Multi-millionaire developer Max Beck has little exposure remaining to the turmoil of listed developer Becton, which he co-founded more than three decades ago.

The BRW rich lister’s 17 million shares evaporated into about 60,000 in a one-for-200 share consolidation at the end of 2011, which brought the developer’s share price from 0.6¢ to about $1.20.

That price value has fallen significantly since, a fall exacerbated in the past month as equity investors and debt holders now vie for control of the company in a tussle that has helped push down Becton’s share price to 33¢ during February from just under 40c at the start of the month.

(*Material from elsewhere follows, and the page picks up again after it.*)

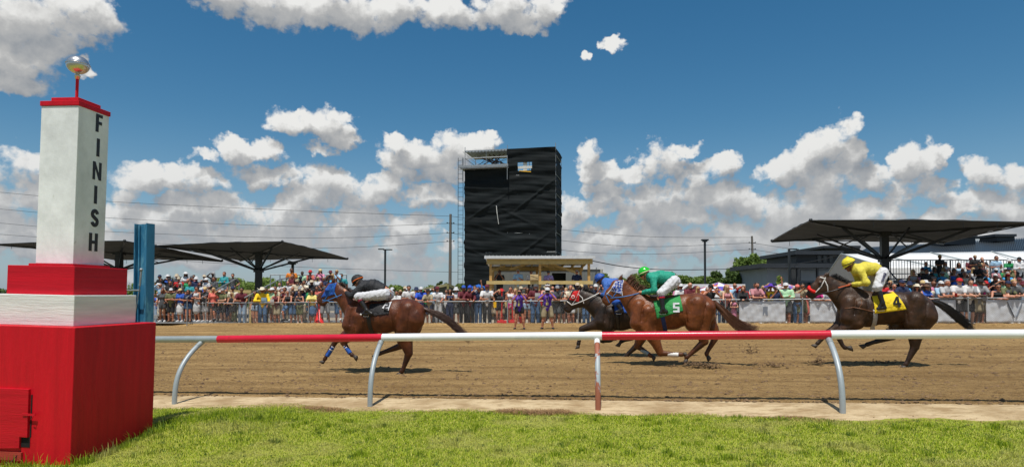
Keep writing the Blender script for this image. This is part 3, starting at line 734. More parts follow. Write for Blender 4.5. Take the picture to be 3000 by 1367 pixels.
# banners on the fence
def banner_mat(i):
    m, g, b = new_mat('banner_vinyl_%d' % i)
    co = g.n('ShaderNodeTexCoord', out=3); n = g.noise(co, 2.5, 4, .6)
    c = g.ramp(n, [(.35, (.58, .60, .63)), (.65, (.70, .72, .74))]); m.node_tree.links.new(c, b.inputs['Base Color']); b.inputs['Roughness'].default_value = .4
    return m
BV = banner_mat(0); MARK = mat('faded_print', (.22, .25, .30), .5, .15, 6)
blabels = ['silver grey vinyl banner with a faint square mark, beside the girl in pink', 'silver grey vinyl banner behind the head of the yellow number 4 horse',
           'silver grey vinyl banner behind the tail of the yellow number 4 horse', 'silver grey vinyl banner with a faint V mark, rightmost on the fence']
rb = random.Random(5)
for i, (p0, p1) in enumerate(((2167, 2303), (2375, 2545), (2610, 2803), (2892, 3060))):
    a, b = fence_pt(p0), fence_pt(p1); e = empty('banner', (a + b) / 2); tag(e, blabels[i], 'banner', 'grey banners tied to the fence')
    rows = []; ph = [rb.uniform(0, 6) for _ in range(6)]
    for r_ in range(15):
        row = []; z = .10 + (FH - .15) * r_ / 14
        for c_ in range(41):
            t = c_ / 40; q = a.lerp(b, t); q.z = gz(q.x, q.y) + .06 + z
            w = .0 + .005 * math.sin(t * 14 + z * 9 + ph[0]) + .006 * math.sin(t * 23 - z * 14 + ph[1]) + .007 * math.sin(t * 51 + z * 8 + ph[2]) + .003 * math.sin(z * 30 + t * 9 + ph[3])
            q.y += .045 + w; q.z -= .012 * math.sin(math.pi * ((t * 4) % 1)) * (r_ / 14); row.append(q - e.location)
        rows.append(row)
    mb = MB(); mb.sheet(rows); o = mb.build('sheet', BV, e); solidify(o, .004)
    mc = MB()
    if i in (0, 2): mc.box((0.12 * (i == 0), .012, .58), (.20, .004, .36), rz=math.atan2(-.2, 1))
    else:
        for s in (-1, 1): mc.bar(Vector((s * .26, .012 - s * .05, .92)), Vector((s * .03, .012, .30)), .09, .004)
    mc.build('print', MARK, e)
# small yellow notice hung on the fence and red barrier poles standing behind it
p = fence_pt(1450); mb = MB(); mb.box((0, -.035, .90), (.13, .008, .26)); yn = mb.build('notice_board', mat('yellow_plastic', (.75, .42, .01), .5), None, p); tag(yn, 'small blank yellow notice hanging on the fence', 'notice')
REDP = mat('red_plastic', (.70, .015, .015), .35)
for k, (px, ptop, base, lab) in enumerate(((1470, 853, .0, 'red pole standing in a red base behind the fence, left of the fence post'), (1501, 884, .0, 'red pole standing in a red base behind the fence, right of the fence post'))):
    q = fence_pt(px); q.y += .35; e = empty('barrier_pole', q); tag(e, lab, 'barrier pole', 'red barrier poles behind the fence')
    ht = at(px, ptop, q.y).z - q.z
    mb = MB(); mb.tube([(0, 0, .05), (0, 0, ht)], .022, 10); mb.ball((0, 0, ht), .04, 10, 6); mb.build('pole', REDP, e)
    mb = MB(); mb.box((0, 0, .09), (.46, .3, .18), top=.9); mb.box((0, 0, .2), (.16, .14, .06)); bevel(mb.build('base', REDP, e), .02)
q = fence_pt(1531); q.y += .5; mb = MB(); mb.lathe([(.001, 0), (.13, .0), (.16, .32), (.165, .33), (.15, .33), (.12, .02), (.001, .02)], seg=16)
tag(mb.build('bucket', REDP, None, q), 'small red bucket on the ground behind the fence', 'bucket')
q = fence_pt(926); q.y += .55; mb = MB(); mb.lathe([(.001, 0), (.30, 0), (.30, .03), (.22, .06), (.06, .95), (.035, .98), (.001, .98)], seg=20)
tag(mb.build('traffic_cone', REDP, None, q), 'tall red cone behind the fence in front of the first horse', 'cone')
# ================================================================== BACKGROUND STRUCTURES
def zof(px, py, D): return at(px, py, D).z
NET = mat('black_debris_net', (.0075, .0105, .0115), .75, .35, .8, .35, 1.2, spec=.16, bdist=.05, stretch=(.35, .35, 2.0))
WOOD = mat('new_lumber', (.56, .41, .16), .7, .2, 3, .2, 30, stretch=(1, 1, 3))
WOODO = mat('orange_lumber', (.58, .33, .10), .7, .2, 3, .2, 30, stretch=(1, 1, 3))
DSTEEL = mat('black_steel', (.012, .016, .018), .42, .2, 5)
PALEM = mat('pale_metal', (.62, .63, .63), .4, .1, 4)
# ---- the netted scaffold tower
FL_ = at(1361, 800, 71); wt, dt = 10.06, 4.4; zt = 17.45
sg_ = gz(40, 60)
tw = tag(empty('scaffold_tower', (FL_.x, 71, 0), R(-12)), 'tall scaffold tower wrapped in black netting behind the wooden stand', 'tower')
rt = random.Random(9)
def foldz(x, z, s=0):
    d = .10 * (abs(math.sin(math.pi * z / 2.08)) - .5)                      # pulled tight at each lift
    d += .05 * math.sin(x * .5 + 2.9 * z + s) * math.sin(z * 1.9 + s + x * .2) + .032 * math.sin(.8 * x - 4.6 * z + 1.7 * s) + .030 * math.sin(z * 9.5 + math.sin(x * .7 + s) * 2.6) * (.5 + .5 * math.sin(x * .9 + z))
    d += .012 * math.sin(z * 17 + x * 1.3 + s) + .008 * math.sin(x * 4 + z * 3)
    for (cx, cz, w, a, sl) in ((2.5, 11.2, 2.2, .14, .6), (7.8, 12.3, 2.2, .16, .75), (3.0, 8.6, 1.6, .10, -.35), (7.2, 6.7, 2.0, .12, .7), (2.0, 6.0, 1.8, .10, -.4), (6, 10, 2, .08, -.5)):
        u = (z - cz) - sl * (x - cx); d += a * math.exp(-(u / .13) ** 2) * math.exp(-((x - cx) / w) ** 2)
    return d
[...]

Despite Becton’s well-documented cash-flow troubles since the financial crisis, the company holds a number of lucrative projects, including a $665 million urban regeneration project at Bonnyrigg in Sydney’s west, a $414 million mixed-use project in Sydney’s inner suburb of Waterloo, and a retirement business jointly held with an Omani fund.

The company appeared to be on the mend under the leadership of chief executive Matthew Chun, but that has changed abruptly in recent months. Major investors Mariner, Telopea and Titanium have bought in with competing motivations, including restructuring hopes.

They are clashing with the Goldman Sachs-Fortress Investment Group consortium, which bought a debt exposure to Becton at a discount just after Christmas from beleaguered British lender BOS International, and is holding out on crucial debt waivers.

A trading halt was announced on Friday due to negotiations with the Goldman Sachs consortium over the debt waivers, following the announcement of a half-year loss up to four times Becton’s market value.

Investor Telopea removed its director, Andrew Kerr, from the board, with principal Craig Carracher telling The Australian Financial Review he had lost confidence that there was an opportunity to turn around the company and grow it. Telopea had had “no engagement” with the debt holders, he said.

The company could face receivership if it does not negotiate a solution this week.

CORRECTION:

A previous version of this article stated that Max Beck had sold down his shares since 2011. This was incorrect. Max Beck’s share holding in Becton fell as a result of a share consolidation at the end of 2011.